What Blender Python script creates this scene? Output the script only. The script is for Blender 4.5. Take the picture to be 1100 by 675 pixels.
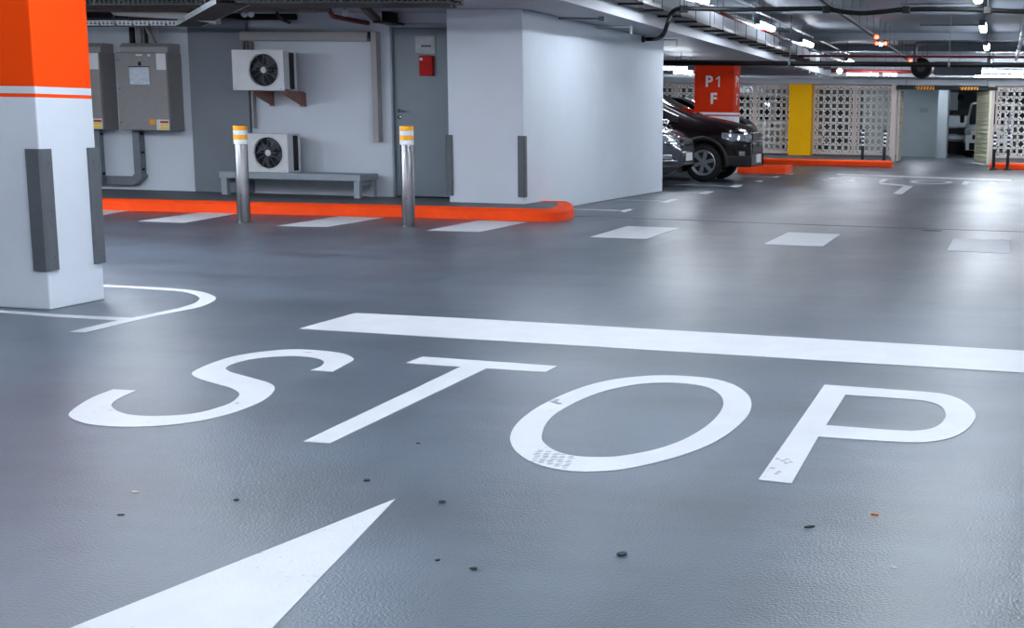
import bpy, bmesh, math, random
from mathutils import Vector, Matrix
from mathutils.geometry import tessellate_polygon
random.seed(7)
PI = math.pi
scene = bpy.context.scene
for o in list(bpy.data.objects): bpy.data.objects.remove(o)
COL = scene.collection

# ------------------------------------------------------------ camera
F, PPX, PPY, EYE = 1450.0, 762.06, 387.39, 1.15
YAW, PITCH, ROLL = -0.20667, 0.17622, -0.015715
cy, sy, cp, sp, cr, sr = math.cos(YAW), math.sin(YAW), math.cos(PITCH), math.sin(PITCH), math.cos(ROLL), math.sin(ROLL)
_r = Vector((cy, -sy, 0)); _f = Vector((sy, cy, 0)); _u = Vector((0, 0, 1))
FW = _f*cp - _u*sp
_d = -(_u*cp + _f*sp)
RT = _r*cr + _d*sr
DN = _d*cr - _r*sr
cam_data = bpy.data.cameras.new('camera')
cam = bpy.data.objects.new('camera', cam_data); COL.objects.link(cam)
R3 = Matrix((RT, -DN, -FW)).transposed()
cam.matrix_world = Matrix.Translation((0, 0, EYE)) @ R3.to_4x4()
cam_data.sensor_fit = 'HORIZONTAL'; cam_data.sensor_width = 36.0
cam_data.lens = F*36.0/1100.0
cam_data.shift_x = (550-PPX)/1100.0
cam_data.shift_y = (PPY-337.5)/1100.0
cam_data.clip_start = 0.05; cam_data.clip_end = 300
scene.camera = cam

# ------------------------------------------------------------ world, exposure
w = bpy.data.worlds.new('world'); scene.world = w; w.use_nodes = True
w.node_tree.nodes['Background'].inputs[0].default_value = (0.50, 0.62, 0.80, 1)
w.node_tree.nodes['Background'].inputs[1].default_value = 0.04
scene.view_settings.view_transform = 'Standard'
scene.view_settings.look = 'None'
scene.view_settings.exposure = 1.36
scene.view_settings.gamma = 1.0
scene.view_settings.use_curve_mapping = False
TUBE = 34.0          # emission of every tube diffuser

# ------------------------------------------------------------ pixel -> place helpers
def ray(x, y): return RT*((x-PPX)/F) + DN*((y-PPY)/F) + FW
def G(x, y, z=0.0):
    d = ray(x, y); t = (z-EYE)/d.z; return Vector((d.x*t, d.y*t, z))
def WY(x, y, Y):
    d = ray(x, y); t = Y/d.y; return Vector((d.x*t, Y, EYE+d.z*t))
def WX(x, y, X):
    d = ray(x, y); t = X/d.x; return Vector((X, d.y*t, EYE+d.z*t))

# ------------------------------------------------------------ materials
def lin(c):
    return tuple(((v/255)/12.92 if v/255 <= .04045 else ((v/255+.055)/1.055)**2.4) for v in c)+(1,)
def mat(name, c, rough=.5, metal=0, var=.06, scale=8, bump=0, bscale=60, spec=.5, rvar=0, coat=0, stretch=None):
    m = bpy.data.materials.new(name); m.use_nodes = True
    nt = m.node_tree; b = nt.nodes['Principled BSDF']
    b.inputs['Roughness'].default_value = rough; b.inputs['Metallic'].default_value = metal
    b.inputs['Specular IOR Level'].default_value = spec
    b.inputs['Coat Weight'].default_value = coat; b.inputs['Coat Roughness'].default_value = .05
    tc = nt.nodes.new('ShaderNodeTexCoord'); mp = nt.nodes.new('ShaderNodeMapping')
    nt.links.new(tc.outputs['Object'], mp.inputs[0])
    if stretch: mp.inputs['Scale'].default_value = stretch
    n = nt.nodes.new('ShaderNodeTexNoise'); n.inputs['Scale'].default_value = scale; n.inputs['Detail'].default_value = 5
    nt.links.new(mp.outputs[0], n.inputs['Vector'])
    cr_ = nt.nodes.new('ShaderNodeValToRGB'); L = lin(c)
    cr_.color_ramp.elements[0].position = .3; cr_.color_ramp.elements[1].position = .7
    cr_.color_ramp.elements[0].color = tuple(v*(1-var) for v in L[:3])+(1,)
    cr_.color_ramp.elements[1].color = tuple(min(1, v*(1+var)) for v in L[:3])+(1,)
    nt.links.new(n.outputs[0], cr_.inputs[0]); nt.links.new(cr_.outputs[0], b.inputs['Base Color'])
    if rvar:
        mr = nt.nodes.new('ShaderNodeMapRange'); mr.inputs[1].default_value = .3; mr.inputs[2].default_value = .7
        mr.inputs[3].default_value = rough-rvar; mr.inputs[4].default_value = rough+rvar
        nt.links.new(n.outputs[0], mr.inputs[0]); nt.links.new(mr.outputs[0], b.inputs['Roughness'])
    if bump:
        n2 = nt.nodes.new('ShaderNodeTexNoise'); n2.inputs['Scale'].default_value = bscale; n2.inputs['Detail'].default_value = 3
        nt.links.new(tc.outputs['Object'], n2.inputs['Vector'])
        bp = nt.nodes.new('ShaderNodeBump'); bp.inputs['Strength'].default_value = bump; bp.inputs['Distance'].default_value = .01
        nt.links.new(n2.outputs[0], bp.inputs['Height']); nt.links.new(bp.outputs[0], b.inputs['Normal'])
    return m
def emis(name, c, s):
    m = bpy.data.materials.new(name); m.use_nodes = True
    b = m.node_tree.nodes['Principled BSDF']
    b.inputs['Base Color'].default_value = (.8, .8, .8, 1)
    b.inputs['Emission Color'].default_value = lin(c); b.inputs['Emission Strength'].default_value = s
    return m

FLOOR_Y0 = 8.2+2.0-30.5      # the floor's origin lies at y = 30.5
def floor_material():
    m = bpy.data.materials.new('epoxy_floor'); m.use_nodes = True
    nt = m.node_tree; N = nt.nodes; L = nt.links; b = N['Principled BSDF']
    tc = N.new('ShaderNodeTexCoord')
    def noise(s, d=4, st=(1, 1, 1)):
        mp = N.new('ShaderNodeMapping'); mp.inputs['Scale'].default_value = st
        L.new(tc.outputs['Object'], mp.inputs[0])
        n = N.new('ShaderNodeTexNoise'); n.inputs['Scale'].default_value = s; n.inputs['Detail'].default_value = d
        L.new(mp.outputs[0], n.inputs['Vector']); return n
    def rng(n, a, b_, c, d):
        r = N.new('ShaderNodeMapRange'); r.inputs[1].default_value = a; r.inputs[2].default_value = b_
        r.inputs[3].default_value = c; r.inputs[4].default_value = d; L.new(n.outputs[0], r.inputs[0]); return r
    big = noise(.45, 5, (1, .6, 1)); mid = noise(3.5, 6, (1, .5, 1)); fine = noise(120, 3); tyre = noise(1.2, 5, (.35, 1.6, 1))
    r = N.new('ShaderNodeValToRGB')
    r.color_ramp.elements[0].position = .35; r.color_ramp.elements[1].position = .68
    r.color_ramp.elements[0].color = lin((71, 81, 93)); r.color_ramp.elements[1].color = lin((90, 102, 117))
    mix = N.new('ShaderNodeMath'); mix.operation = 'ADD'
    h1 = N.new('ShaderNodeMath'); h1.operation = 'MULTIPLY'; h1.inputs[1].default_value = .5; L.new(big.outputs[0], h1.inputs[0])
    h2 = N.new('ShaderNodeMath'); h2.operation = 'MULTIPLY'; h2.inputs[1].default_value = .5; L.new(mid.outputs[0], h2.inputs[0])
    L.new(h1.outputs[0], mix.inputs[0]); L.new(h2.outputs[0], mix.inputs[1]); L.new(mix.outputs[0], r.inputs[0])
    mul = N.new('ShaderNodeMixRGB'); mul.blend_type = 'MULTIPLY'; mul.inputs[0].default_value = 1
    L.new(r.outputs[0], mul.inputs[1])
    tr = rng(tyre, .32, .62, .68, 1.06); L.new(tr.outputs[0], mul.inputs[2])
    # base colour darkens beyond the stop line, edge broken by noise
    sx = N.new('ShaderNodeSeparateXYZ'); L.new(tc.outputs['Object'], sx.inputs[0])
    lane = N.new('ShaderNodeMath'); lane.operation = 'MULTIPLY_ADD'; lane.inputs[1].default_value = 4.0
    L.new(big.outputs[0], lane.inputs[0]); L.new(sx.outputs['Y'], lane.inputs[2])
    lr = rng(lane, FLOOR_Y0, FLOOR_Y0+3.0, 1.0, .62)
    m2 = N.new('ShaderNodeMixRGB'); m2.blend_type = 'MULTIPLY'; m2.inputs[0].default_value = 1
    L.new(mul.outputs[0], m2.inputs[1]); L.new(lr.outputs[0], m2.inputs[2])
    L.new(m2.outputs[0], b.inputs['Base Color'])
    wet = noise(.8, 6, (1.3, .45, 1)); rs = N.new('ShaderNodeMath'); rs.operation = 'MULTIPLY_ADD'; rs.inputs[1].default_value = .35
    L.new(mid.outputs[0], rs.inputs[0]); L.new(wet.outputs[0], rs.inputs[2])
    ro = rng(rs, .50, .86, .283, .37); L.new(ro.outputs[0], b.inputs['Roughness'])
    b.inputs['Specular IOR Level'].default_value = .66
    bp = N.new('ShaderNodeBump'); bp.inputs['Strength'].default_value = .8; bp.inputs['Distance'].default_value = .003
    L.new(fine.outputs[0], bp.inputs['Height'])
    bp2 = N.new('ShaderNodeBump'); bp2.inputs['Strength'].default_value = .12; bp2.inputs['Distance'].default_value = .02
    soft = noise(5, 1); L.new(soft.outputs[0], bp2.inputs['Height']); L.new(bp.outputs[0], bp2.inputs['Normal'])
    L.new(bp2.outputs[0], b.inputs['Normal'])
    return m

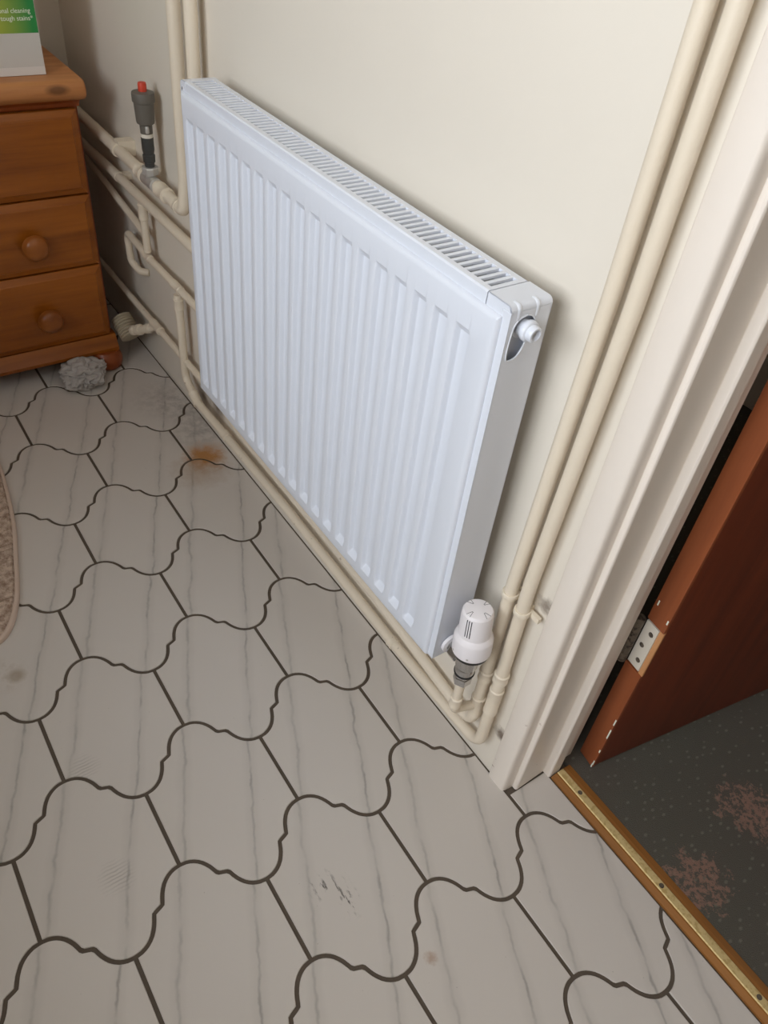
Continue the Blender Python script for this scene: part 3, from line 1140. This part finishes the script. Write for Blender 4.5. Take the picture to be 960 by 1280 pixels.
- - - -
WHAT THE TASK REQUIRES: Leave out the pictures and repeat the lines from the start of the material through the line with "COL = scene.collection", inclusive.

THE SOLUTION:
What Blender Python script creates this scene? Output the script only. The script is for Blender 4.5. Take the picture to be 1100 by 675 pixels.
import bpy, bmesh, math, random
from mathutils import Vector, Matrix
from mathutils.geometry import tessellate_polygon
random.seed(7)
PI = math.pi
scene = bpy.context.scene
for o in list(bpy.data.objects): bpy.data.objects.remove(o)
COL = scene.collection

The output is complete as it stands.